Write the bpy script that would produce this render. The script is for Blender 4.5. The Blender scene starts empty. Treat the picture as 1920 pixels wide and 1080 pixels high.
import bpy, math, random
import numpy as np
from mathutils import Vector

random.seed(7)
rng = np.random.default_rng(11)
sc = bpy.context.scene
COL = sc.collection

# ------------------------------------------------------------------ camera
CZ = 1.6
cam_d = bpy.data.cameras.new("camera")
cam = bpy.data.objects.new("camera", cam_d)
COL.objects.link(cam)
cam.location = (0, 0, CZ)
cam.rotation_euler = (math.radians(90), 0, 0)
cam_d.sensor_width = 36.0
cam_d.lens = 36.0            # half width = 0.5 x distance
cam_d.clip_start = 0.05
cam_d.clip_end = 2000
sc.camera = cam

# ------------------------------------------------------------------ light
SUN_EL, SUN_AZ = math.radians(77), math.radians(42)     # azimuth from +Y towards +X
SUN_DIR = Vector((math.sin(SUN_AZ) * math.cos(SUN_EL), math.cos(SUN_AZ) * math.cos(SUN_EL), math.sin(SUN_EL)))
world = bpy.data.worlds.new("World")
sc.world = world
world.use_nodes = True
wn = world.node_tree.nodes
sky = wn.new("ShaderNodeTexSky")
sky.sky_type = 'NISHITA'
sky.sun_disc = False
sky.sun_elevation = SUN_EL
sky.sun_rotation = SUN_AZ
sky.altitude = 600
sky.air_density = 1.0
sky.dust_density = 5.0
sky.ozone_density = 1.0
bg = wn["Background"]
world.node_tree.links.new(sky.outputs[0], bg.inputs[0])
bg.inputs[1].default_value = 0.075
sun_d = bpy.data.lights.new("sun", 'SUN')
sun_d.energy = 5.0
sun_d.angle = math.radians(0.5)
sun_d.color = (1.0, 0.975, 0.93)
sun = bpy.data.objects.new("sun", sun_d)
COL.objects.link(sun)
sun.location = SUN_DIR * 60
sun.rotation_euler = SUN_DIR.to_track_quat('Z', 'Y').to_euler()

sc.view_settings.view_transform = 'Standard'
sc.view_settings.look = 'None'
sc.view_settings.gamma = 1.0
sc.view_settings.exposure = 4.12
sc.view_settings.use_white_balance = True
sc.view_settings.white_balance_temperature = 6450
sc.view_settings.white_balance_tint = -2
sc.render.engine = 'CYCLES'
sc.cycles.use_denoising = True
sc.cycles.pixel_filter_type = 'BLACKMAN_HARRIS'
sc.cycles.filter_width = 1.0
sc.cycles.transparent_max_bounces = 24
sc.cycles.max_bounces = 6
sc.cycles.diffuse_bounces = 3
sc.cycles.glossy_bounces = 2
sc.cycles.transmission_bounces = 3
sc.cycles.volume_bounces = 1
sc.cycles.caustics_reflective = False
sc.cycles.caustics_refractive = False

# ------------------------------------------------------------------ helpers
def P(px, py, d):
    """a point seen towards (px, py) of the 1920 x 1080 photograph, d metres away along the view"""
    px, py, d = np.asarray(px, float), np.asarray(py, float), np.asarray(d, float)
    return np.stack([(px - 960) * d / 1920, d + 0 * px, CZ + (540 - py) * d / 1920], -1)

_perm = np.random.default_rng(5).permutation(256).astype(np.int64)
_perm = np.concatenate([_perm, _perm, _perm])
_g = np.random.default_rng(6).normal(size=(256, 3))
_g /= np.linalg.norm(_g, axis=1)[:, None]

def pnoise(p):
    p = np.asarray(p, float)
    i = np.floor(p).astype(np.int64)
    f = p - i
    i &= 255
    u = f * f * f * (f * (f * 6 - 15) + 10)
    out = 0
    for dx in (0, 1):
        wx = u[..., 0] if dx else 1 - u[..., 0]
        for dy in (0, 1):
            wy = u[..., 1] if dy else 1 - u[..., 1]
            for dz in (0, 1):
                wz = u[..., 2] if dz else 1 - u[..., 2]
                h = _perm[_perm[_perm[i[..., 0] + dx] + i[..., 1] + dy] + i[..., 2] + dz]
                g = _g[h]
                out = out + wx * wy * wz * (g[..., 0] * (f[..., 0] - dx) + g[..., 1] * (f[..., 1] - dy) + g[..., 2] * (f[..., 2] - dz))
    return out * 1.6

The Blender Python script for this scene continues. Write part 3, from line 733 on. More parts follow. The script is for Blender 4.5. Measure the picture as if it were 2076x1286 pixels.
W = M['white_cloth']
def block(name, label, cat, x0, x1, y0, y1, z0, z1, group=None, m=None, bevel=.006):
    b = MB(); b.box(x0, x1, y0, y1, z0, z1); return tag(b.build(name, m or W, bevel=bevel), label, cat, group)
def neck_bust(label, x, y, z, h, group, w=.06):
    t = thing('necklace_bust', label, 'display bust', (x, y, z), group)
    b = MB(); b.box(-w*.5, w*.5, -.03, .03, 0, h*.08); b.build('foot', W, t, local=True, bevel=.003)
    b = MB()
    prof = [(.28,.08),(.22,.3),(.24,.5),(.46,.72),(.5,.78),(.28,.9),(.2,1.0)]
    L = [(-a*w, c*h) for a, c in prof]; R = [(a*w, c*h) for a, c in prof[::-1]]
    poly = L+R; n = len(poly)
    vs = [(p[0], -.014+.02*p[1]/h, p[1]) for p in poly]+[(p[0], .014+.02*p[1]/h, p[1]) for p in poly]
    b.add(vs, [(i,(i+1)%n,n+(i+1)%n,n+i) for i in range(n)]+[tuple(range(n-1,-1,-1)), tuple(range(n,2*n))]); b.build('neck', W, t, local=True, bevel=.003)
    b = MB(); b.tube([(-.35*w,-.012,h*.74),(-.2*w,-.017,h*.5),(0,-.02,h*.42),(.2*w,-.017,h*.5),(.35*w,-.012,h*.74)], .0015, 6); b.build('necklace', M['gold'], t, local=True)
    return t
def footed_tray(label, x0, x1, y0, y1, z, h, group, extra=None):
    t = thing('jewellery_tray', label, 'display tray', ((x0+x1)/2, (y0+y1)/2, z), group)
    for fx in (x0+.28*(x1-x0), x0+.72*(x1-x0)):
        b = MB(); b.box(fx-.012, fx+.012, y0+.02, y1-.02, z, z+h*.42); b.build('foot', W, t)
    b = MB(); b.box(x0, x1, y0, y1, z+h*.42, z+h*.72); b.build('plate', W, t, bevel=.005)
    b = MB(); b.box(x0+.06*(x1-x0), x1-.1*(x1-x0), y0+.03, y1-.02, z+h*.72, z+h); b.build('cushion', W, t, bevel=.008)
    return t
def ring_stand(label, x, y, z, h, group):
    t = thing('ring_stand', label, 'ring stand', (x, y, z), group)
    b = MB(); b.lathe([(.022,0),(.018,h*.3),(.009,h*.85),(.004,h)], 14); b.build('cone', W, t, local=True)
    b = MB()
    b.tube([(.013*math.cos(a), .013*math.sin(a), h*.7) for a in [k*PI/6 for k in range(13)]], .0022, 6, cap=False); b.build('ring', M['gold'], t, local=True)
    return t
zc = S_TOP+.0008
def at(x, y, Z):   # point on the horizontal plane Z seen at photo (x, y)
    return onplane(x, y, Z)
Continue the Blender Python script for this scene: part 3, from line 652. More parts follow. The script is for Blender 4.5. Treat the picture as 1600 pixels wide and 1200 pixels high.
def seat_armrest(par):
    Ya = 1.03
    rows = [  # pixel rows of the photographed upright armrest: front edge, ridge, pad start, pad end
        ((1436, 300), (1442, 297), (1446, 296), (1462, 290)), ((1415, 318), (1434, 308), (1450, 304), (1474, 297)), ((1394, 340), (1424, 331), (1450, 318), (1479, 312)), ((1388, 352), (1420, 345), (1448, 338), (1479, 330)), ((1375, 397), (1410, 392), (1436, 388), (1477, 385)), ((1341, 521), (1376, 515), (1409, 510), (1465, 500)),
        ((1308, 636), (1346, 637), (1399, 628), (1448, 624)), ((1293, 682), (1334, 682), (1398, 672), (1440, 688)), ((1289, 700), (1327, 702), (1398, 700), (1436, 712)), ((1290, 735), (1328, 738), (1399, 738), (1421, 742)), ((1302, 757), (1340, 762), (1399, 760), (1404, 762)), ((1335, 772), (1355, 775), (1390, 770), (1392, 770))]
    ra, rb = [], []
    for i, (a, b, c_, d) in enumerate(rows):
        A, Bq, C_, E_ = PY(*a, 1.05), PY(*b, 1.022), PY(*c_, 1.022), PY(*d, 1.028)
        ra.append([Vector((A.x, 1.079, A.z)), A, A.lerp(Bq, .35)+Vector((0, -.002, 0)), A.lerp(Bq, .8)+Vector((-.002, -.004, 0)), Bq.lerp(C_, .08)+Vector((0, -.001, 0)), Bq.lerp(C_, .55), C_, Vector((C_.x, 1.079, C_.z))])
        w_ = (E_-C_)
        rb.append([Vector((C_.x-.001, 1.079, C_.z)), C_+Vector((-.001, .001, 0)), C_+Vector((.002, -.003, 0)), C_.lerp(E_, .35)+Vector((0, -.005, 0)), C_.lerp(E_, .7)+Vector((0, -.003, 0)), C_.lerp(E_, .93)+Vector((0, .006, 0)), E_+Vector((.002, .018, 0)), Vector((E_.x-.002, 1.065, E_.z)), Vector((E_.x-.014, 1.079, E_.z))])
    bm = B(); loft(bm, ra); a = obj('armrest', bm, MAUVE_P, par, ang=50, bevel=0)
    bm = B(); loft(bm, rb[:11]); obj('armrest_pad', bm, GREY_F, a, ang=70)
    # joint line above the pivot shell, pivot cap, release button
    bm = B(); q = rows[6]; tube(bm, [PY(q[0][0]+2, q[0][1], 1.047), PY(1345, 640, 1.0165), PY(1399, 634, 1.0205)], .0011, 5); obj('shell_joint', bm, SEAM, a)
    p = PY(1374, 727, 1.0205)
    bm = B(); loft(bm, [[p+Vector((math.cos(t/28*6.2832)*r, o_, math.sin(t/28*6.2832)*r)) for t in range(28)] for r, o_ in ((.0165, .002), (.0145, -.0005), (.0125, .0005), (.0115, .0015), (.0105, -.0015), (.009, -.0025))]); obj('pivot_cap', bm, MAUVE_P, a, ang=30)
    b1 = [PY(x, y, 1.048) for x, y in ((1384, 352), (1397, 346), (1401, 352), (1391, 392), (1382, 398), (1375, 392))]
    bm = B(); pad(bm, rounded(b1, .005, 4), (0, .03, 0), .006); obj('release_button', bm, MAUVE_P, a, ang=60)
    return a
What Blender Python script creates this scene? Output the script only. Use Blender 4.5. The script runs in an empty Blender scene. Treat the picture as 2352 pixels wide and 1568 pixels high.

---

§ **TASK REQUIREMENTS**: Only the lines from the beginning of the material above through the line with "sc.camera = cam" are wanted; extract them exactly.

§ **SOLVED EXERCISE**:
Write the bpy script that would produce this render. The script is for Blender 4.5. The Blender scene starts empty. Treat the picture as 1920 pixels wide and 1080 pixels high.
import bpy, math, random
import numpy as np
from mathutils import Vector

random.seed(7)
rng = np.random.default_rng(11)
sc = bpy.context.scene
COL = sc.collection

# ------------------------------------------------------------------ camera
CZ = 1.6
cam_d = bpy.data.cameras.new("camera")
cam = bpy.data.objects.new("camera", cam_d)
COL.objects.link(cam)
cam.location = (0, 0, CZ)
cam.rotation_euler = (math.radians(90), 0, 0)
cam_d.sensor_width = 36.0
cam_d.lens = 36.0            # half width = 0.5 x distance
cam_d.clip_start = 0.05
cam_d.clip_end = 2000
sc.camera = cam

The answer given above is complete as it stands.